Ilustración: María Luisa Hodgson

El arrugado vecino de enfrente es un viticultor amoroso. Cuida el viñedo con celo y constancia. No hay semana que no pise la finca para que los racimos de uva tinta (negramoll) crezcan carnosos en su espaldera y parral bajo. En Tacoronte-Acentejo la vendimia está próxima. Será a finales de verano. Luego, por San Andrés, vendrá el descorche y beberemos más vino que de costumbre. Que tampoco es tanta. La suficiente para mantener el gusto y el talante tanto por el embotellado como por el garrafón. En guachinche el vino entra diligente con escaldón o lo que echen. Con marca y corcho también se traga, si bien el plato y mantel es otro.

Tengo ganas de probar el reconocido tinto Táganan. Lo cuida el tinerfeño Roberto Santana junto al equipo de jóvenes (Laura Ramos, José Ángel Martínez y Alfonso Torrente) que dan forma a Envínate, iniciativa que elabora vinos en diversas zonas de la Península y Tenerife (Taganana, La Orotava, Los Realejos y Santiago del Teide). Sus promotores se conocieron en la Universidad y la pasión por la viticultura les unió. Pero son excepción. Una de las conclusiones del Diagnóstico de la Viticultura en Canarias, publicado recientemente por la Consejería de Agricultura, Ganadería y Pesca del Gobierno autonómico, es la elevada edad media de quienes trabajan la viña en las Islas. La juventud se decanta más por otros cultivos menos laboriosos, más rentables y que proporcionan un retorno más rápido, como el aguacate. El Informe apunta, además, que gran parte de la producción de uva se mantiene gracias a los apoyos públicos, subrayando que cada euro invertido se multiplica gracias al valor añadido que aporta el producto final servido en copa.

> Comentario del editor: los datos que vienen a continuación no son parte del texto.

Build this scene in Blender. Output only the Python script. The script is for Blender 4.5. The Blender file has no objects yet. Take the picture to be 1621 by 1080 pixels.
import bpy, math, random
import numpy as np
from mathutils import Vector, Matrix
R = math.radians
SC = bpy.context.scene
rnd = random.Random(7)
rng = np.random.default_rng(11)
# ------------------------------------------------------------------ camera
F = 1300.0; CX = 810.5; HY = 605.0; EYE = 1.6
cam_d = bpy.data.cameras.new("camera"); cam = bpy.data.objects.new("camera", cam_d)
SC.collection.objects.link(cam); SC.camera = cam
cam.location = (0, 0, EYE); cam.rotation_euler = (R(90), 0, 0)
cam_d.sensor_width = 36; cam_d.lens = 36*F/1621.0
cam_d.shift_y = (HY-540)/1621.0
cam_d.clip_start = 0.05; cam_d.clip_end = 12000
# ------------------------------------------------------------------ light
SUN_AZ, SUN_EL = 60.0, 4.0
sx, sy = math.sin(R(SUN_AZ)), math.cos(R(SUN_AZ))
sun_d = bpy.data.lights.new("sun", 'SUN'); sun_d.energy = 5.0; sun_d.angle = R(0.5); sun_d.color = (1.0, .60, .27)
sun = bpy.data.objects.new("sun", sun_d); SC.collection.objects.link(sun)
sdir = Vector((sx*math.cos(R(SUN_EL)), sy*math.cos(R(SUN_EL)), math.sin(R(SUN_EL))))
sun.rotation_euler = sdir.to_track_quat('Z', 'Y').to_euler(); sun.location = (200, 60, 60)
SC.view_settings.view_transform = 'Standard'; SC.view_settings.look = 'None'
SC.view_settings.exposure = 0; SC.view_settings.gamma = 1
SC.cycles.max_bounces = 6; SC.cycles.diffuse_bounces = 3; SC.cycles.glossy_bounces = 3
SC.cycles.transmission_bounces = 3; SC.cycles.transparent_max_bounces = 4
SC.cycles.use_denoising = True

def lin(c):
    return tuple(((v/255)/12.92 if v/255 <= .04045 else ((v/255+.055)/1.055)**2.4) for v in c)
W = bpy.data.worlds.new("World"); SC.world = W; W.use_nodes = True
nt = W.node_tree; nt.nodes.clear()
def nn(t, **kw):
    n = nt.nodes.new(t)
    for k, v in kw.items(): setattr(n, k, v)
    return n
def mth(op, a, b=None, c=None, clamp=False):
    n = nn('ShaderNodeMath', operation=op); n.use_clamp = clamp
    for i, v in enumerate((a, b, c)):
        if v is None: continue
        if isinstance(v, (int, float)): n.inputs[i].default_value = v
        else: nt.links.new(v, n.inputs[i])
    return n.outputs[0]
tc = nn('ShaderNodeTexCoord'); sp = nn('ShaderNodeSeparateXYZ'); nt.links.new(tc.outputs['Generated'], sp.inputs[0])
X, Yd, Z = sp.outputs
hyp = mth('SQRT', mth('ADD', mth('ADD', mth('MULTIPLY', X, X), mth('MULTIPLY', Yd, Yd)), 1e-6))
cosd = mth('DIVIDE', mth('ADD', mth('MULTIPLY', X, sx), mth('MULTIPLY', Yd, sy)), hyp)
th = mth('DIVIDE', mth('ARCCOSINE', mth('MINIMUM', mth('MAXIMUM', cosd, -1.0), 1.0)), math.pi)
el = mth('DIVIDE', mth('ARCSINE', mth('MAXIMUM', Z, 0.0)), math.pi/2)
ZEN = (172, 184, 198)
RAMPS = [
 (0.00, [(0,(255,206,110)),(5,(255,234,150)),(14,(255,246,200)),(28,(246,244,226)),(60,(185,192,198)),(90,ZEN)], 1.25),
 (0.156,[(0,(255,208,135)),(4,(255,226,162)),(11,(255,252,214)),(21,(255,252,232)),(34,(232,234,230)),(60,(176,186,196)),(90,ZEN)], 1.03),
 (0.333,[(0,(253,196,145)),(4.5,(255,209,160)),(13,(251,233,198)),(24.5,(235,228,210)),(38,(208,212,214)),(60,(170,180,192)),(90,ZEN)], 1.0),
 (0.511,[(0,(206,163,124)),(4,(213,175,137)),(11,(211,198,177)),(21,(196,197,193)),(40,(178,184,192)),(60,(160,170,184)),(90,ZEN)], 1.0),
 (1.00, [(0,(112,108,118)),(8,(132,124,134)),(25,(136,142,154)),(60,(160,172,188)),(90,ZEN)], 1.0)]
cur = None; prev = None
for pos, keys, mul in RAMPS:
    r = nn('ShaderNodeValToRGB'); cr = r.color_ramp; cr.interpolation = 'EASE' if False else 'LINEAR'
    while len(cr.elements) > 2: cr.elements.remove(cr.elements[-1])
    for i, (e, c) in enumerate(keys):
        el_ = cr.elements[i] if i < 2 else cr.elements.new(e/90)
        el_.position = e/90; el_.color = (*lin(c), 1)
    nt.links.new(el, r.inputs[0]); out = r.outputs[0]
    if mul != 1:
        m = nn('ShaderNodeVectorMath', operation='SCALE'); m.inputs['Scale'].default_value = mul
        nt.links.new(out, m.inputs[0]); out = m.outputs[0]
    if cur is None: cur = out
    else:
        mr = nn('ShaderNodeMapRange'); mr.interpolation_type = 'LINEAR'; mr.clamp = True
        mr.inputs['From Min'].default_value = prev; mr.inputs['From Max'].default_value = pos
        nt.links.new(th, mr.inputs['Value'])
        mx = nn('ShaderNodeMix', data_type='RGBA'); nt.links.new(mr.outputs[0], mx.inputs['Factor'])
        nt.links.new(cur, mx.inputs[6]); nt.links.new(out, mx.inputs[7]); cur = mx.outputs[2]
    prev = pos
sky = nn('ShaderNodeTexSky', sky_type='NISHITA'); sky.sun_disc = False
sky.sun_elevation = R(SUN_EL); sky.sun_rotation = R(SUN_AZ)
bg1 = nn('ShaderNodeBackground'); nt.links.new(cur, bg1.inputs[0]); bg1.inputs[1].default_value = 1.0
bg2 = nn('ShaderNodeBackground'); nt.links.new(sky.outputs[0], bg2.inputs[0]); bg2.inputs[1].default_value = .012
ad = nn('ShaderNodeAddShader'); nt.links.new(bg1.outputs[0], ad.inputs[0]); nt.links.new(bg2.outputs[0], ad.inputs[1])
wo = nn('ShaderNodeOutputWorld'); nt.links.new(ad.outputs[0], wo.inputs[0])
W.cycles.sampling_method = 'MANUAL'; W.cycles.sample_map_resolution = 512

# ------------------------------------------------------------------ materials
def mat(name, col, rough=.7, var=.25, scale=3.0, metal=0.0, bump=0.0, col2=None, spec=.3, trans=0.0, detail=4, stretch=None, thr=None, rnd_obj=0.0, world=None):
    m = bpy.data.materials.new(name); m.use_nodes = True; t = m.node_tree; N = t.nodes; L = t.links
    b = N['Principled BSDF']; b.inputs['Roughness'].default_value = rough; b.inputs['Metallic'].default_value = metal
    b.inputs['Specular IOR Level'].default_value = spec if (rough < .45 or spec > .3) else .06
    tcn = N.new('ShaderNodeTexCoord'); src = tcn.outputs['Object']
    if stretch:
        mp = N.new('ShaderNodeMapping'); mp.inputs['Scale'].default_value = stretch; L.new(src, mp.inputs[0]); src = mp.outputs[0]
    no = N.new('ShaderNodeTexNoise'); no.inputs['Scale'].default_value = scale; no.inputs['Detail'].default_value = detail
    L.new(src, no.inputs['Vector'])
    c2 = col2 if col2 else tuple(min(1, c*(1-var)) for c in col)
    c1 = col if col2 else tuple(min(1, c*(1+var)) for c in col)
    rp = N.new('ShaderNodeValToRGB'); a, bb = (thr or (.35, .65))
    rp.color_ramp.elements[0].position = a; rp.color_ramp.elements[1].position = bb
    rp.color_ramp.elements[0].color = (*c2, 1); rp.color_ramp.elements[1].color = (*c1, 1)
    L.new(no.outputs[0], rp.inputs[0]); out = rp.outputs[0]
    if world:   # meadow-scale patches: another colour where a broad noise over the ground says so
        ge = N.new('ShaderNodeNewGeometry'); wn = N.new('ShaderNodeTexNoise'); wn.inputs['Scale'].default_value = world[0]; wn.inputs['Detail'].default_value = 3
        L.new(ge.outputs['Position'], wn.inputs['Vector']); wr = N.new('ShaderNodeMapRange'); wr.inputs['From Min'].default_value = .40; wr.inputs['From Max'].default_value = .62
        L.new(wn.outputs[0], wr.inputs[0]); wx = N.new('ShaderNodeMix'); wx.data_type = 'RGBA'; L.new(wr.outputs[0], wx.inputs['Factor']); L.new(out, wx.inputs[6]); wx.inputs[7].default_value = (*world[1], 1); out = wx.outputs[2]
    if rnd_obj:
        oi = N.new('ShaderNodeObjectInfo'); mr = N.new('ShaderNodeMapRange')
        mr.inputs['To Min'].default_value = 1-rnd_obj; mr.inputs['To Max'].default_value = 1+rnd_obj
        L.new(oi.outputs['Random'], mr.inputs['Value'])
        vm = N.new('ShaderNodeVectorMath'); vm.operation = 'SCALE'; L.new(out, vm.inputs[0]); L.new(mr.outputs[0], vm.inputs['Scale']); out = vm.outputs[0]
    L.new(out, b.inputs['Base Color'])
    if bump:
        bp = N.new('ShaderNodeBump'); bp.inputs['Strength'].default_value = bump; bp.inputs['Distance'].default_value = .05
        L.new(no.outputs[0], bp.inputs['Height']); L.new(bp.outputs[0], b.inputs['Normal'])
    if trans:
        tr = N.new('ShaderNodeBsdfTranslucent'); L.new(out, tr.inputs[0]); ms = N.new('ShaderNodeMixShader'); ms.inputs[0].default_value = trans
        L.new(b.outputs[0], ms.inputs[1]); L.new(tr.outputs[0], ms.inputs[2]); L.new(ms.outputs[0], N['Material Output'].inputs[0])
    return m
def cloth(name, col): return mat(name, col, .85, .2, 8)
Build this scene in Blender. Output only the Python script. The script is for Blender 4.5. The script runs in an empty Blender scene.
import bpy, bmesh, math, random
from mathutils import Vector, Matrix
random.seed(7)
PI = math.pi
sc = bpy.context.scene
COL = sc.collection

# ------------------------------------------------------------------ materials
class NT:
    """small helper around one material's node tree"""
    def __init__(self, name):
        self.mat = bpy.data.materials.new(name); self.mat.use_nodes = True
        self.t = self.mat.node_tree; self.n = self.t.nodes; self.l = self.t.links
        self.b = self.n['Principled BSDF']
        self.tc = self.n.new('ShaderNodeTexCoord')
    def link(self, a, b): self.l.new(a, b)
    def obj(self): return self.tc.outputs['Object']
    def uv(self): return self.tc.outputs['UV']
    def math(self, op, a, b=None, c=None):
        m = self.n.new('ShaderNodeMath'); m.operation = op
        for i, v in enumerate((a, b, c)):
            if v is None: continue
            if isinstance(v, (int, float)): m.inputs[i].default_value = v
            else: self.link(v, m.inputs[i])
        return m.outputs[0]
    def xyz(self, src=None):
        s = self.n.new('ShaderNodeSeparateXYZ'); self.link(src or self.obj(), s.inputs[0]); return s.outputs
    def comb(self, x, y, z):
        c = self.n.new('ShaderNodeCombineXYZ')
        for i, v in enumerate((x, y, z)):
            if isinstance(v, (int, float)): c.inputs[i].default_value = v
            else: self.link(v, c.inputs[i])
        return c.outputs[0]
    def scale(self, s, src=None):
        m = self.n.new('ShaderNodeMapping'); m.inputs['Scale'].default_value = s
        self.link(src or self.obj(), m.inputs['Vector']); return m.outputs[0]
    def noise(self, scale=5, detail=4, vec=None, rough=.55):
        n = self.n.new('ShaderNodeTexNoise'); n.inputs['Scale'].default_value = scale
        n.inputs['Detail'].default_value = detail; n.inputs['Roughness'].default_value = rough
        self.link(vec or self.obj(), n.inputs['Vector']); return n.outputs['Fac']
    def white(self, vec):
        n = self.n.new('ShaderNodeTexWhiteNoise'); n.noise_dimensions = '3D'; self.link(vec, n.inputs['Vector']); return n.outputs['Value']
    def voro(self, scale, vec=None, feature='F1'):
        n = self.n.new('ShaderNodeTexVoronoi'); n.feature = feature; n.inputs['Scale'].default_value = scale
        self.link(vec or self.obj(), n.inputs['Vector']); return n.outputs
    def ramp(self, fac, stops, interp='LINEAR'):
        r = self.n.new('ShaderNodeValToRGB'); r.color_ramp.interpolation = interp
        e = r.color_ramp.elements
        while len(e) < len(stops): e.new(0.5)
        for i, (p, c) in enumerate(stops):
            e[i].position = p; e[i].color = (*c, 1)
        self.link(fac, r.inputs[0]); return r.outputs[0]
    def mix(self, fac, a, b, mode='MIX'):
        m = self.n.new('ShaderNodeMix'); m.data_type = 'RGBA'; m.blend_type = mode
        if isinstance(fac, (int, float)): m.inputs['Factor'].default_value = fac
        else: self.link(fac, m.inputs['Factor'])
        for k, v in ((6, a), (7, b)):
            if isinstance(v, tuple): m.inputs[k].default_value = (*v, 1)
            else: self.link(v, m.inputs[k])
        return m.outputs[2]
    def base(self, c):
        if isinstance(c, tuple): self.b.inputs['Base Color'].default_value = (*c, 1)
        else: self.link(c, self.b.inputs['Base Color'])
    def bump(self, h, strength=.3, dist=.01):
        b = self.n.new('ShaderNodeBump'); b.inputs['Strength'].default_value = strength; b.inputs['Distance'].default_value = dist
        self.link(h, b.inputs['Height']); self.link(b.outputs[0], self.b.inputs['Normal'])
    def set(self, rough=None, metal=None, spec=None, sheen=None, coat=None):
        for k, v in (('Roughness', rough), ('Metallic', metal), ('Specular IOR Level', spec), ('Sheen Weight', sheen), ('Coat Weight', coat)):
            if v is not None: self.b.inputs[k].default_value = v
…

Aunque el sector vitivinícola canario demande savia nueva, el diablo sabe más por viejo. Por eso, ahora, la cosa pasa por transmitir los saberes para que el buen hacer no se pierda. Los reconocimientos a nuestros caldos son tónica habitual. Los últimos (muy recientes) vienen de la ciudad italiana de Aosta, donde se ha celebrado el Mundial de Vinos Extremos (Cervim 2021), reservado a los vinos obtenidos en islas pequeñas, regiones de montaña o procedentes de cultivos heroicos: terrazas o terrenos con más del treinta por ciento de declive o altitud superior a quinientos metros sobre el nivel del mar.

La cosecha de metales ganada en el País transalpino fue abundante. Los vinos de Tenerife (dos grandes medallas de oro, 22 oros y una plata), Lanzarote (tres oros y una plata), Gran Canaria (dos oros) y El Hierro (una plata) sedujeron al jurado entre un total de mil variedades de España, Italia, Francia, Malta, Chile, Bolivia, Perú, Cabo Verde… Los dos grandes premios recayeron en el Ainhoa Dulce 2017 de Bodegas Balcón de La Laguna (DOP Islas Canarias) y en el Brumas de Ayosa Blanco Seco 2020 (DOP Valle de Güímar). Habrá que probarlos, lo que supondrá levantar el veto que tenía con la Bodega del Valle de Güímar después de que aceptase en 2017 el encargo del Ayuntamiento güimarero, regido, entonces, por la alcaldesa Luisi Castro, de etiquetar unas botellas con el nombre de Carlota Corredera, funesto personaje de la telebasura que se vomita en la Iberia alcahueta. No todo vale.

Estos días he conocido a Rafael. Vive en los altos de La Victoria y todos los años saca un vino que es una delicia. Me lo cuenta Doniciano, que de coger olas y de bebercios y comercios entiende. Rafael, que podría ser mi padre, me enseñará en la luna menguante de febrero a podar la descuidada parra familiar. La pobre está macilenta y hace años que no da frutos. Pero la cepa tiene solución. Quien tuvo retuvo y solo necesita la mano del maestro para que vuelva a lucir lozana. Para la ocasión, Rafael, aparte de la destreza con la tijera, pondrá su vino patrio, quien escribe surtirá la barbacoa y Doniciano algo traerá.